DATA EXTRACT.
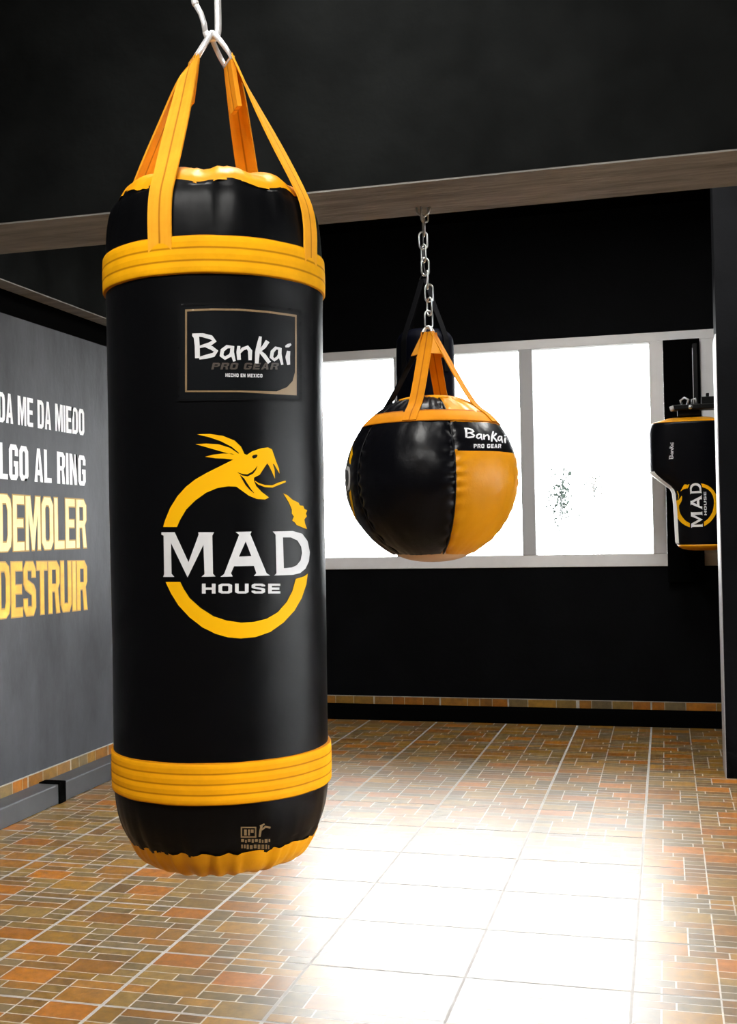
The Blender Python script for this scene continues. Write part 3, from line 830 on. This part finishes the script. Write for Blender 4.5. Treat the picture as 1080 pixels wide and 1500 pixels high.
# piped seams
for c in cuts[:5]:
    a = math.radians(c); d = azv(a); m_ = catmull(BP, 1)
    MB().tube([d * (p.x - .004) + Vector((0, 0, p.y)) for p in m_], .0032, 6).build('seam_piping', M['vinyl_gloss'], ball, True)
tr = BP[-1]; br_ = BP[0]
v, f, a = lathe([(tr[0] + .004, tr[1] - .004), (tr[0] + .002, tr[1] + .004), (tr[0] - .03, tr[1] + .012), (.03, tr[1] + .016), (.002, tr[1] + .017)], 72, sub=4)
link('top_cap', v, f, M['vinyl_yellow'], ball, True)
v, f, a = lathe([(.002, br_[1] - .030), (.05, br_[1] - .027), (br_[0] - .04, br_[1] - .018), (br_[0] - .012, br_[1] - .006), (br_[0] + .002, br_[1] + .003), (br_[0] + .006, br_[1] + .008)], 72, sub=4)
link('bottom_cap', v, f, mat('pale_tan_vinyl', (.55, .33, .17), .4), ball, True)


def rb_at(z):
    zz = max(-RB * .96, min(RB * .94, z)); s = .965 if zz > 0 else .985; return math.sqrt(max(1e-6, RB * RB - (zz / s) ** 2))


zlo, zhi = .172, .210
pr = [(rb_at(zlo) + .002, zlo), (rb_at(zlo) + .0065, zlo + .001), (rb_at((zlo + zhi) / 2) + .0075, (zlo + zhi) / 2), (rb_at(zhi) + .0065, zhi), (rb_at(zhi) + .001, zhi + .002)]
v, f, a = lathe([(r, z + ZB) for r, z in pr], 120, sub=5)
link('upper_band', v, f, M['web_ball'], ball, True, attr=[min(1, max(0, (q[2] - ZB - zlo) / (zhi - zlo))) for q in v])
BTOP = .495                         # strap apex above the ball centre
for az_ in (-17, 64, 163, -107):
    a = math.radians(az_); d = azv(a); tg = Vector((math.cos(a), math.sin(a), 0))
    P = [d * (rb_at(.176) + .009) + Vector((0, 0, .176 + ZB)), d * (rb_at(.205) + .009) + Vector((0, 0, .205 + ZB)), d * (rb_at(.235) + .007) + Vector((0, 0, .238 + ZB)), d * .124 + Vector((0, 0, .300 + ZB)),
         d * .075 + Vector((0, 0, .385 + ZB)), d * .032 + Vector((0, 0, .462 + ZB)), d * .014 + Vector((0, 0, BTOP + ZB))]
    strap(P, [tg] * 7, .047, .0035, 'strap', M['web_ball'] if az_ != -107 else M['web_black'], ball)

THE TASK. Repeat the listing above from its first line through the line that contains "zz = max(-RB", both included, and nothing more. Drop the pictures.

TASK SOLUTION.
The Blender Python script for this scene continues. Write part 3, from line 830 on. This part finishes the script. Write for Blender 4.5. Treat the picture as 1080 pixels wide and 1500 pixels high.
# piped seams
for c in cuts[:5]:
    a = math.radians(c); d = azv(a); m_ = catmull(BP, 1)
    MB().tube([d * (p.x - .004) + Vector((0, 0, p.y)) for p in m_], .0032, 6).build('seam_piping', M['vinyl_gloss'], ball, True)
tr = BP[-1]; br_ = BP[0]
v, f, a = lathe([(tr[0] + .004, tr[1] - .004), (tr[0] + .002, tr[1] + .004), (tr[0] - .03, tr[1] + .012), (.03, tr[1] + .016), (.002, tr[1] + .017)], 72, sub=4)
link('top_cap', v, f, M['vinyl_yellow'], ball, True)
v, f, a = lathe([(.002, br_[1] - .030), (.05, br_[1] - .027), (br_[0] - .04, br_[1] - .018), (br_[0] - .012, br_[1] - .006), (br_[0] + .002, br_[1] + .003), (br_[0] + .006, br_[1] + .008)], 72, sub=4)
link('bottom_cap', v, f, mat('pale_tan_vinyl', (.55, .33, .17), .4), ball, True)


def rb_at(z):
    zz = max(-RB * .96, min(RB * .94, z)); s = .965 if zz > 0 else .985; return math.sqrt(max(1e-6, RB * RB - (zz / s) ** 2))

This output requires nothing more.